Sunday, December 22, 2013

Ice, ice, baby...



The weather people called for ice and they were not kidding.
I woke at 5:00AM (thanks to a dog with a potty urgency issue.) I lay a moment in the dark and quiet, and heard the unmistakable pinging of ice on the windows. Then I heard the rumble of the sand truck and saw its lights pass by.

Once up, dressed and down the stairs I ushered the dog in question out into the weather. She was not amused, but took care of business. We were both glad to go back to bed for a while. At 6:00 I rose to do chores, but before I stumbled blearily outside I dug into winter storage drawer and found my ice grippers. These were a gift from my friend Liz several years ago and they have no doubt saved me from several uncomfortable dances with gravity.

Outside, in the dark, the thermometer registered 32. Icy rain pattered down. Our cars were uniformly coated in at least a quarter inch of the stuff, the light from my headlamp showed that everything in sight was glassy.
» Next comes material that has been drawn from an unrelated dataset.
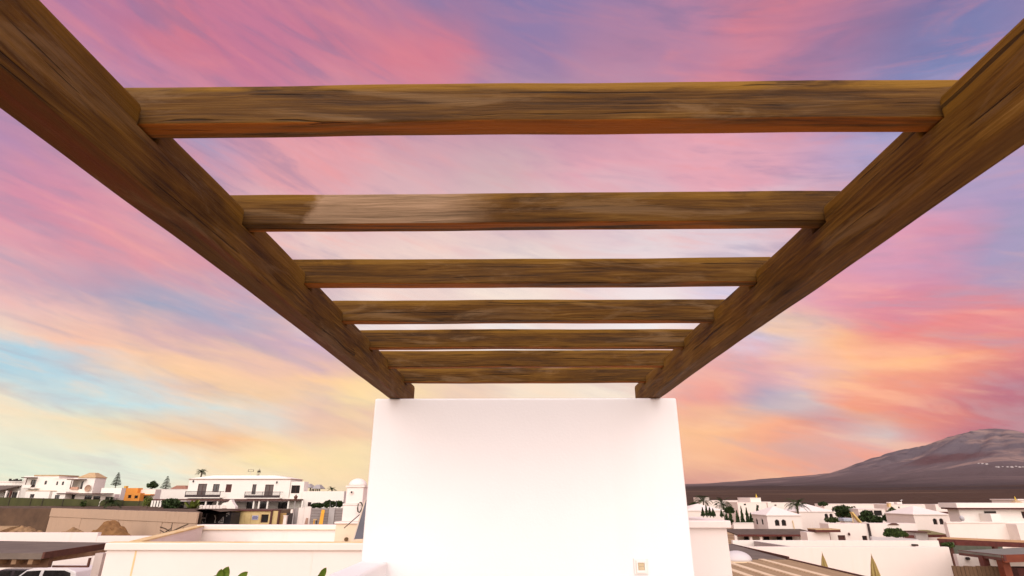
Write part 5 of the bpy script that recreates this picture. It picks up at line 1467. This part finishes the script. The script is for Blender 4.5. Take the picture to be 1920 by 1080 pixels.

I made my way gingerly down the deck steps, and went to the garage where I store animal feed and milk the goat. The door was frozen shut and it took several firm hip checks to coerce its opening. Inside the air was chill and still and smelled of summer hay. I scooped feed into the bucket of the milk stand, then some into a bucket for the horse, and more into the old metal scoop for the kids. The path over the snow to the pasture was a shine in the light of my lamp. I walked in the deep snow to the side, making exaggerated marching steps and trying to stay upright. The horse met me at the gate, impatient. Starving, really. She pawed the iron ground and nickered her message, "Feed me. Hurry!"

Like the garage door, the gate was quite frozen. We fasten it with a tight elastic cord that we loop from gate to post. For some dumb reason I had not worn gloves outside, and by the time I got to the pasture my fingers were terrifically cold. I struggled with the elastic cord, peeling it from the frozen pole. The pony "helped" by rubbing her warm lips over my hands, "hurry, hurry, hurry" she urged. My fingers throbbed and ached and were repeatedly jammed between the frozen post and cord. In a fit of determination I finally managed to peel and prod and shove it up and over. Cuss words were involved, I am ashamed to say. The horse and goats jostled joyously around me, urging me to the shed where they well know food will be delved out. The routine is that I pour feed into the blue pony bucket fixed on the wall first, and the goats jam into their little room and call plaintively to me until I empty a scoop of food in their black rubber pan. Then I grab Luna the dairy goat out of the little herd and take her back through the pasture, through the back yard,and to the garage where she has breakfast and gives milk. She was quite unsure of the footing. Goats do not like to get wet, and it took a good bit of encouragement, (and dragging) to get her to our destination.


As soon as I turned her loose, she hustled back over the glare, stopping just long enough to get a long drink from the heated water bucket. Then she tucked herself into the goat room, safe from the stuff falling from the sky. There she stood in clean, deep bedding and helped herself to the plenty of hay that is kept there. The kids prefer to eat the horses hay,but now that the weather is bad I find all of the goats snuggled up in their cozy room quite often.I am so happy to have that space for them!

It took several more trips back and forth to fill water for all the animals, and top off food containers. The Runner ducks came out of their shelter while I topped off their pan with warm water and tossed seeds and grain for them to scavenge. They do not like the snow.




There are very few cars going by the house today, showing that my neighbors are wise. I will stay here, too, and admire the glaze from this safe vantage.

1 comment:

solarity said...

I'm glad you can stay off the roads, if not quite off the ice. So beautiful, yet dangerous.